Exercise requirements: All lines featuring the string "scene" are to be listed.

#### Data lines ####

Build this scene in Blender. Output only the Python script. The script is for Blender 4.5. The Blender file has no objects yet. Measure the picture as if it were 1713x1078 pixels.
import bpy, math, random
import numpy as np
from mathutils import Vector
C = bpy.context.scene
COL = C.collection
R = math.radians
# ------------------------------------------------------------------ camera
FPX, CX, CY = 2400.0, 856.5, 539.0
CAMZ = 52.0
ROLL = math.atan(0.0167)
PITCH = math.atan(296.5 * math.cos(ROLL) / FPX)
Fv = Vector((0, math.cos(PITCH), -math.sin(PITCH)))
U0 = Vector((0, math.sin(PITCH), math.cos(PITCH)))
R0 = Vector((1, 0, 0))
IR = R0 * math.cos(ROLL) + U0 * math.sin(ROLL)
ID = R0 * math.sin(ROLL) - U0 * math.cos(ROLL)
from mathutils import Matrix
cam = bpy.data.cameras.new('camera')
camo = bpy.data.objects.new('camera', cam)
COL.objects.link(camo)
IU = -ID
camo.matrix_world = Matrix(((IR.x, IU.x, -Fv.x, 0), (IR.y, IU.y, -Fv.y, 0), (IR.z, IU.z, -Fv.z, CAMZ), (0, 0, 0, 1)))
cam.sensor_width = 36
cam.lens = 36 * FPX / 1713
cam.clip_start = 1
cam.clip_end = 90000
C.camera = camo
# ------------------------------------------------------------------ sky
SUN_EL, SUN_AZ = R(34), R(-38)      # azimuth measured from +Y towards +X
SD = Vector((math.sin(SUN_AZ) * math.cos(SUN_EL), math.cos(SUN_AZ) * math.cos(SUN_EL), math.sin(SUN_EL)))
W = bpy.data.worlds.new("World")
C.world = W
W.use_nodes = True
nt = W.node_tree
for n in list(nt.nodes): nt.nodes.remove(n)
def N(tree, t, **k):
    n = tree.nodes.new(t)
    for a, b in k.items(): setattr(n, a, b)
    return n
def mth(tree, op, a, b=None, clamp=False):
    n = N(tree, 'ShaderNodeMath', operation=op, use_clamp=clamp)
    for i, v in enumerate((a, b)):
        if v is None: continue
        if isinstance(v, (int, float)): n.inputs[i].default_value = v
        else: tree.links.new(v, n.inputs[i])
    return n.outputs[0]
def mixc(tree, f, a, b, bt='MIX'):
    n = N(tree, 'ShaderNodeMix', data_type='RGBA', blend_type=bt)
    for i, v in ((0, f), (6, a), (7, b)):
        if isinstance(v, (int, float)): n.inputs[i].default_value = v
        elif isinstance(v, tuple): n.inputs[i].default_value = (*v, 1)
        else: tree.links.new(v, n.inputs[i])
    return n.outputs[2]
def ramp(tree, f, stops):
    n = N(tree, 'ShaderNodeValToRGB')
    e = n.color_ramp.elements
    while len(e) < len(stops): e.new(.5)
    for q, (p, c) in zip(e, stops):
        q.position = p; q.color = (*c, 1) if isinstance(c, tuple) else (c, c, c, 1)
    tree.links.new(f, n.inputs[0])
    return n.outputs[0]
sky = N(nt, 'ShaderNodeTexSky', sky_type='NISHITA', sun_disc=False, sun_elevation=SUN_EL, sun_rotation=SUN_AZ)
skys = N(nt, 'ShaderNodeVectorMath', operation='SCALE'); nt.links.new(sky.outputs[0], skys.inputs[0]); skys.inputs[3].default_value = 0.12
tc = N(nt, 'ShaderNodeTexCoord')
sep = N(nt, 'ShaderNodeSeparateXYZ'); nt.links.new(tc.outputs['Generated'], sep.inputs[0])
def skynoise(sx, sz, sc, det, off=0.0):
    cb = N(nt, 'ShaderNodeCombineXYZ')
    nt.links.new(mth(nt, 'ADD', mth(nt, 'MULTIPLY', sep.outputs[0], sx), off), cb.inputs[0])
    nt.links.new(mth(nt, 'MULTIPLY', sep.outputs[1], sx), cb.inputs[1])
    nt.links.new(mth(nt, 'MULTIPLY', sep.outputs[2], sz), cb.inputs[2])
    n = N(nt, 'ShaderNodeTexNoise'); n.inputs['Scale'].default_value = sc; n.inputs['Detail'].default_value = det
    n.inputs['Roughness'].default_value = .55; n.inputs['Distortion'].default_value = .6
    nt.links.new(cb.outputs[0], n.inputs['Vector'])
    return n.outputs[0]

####

Exercise response:
Build this scene in Blender. Output only the Python script. The script is for Blender 4.5. The Blender file has no objects yet. Measure the picture as if it were 1713x1078 pixels.
C = bpy.context.scene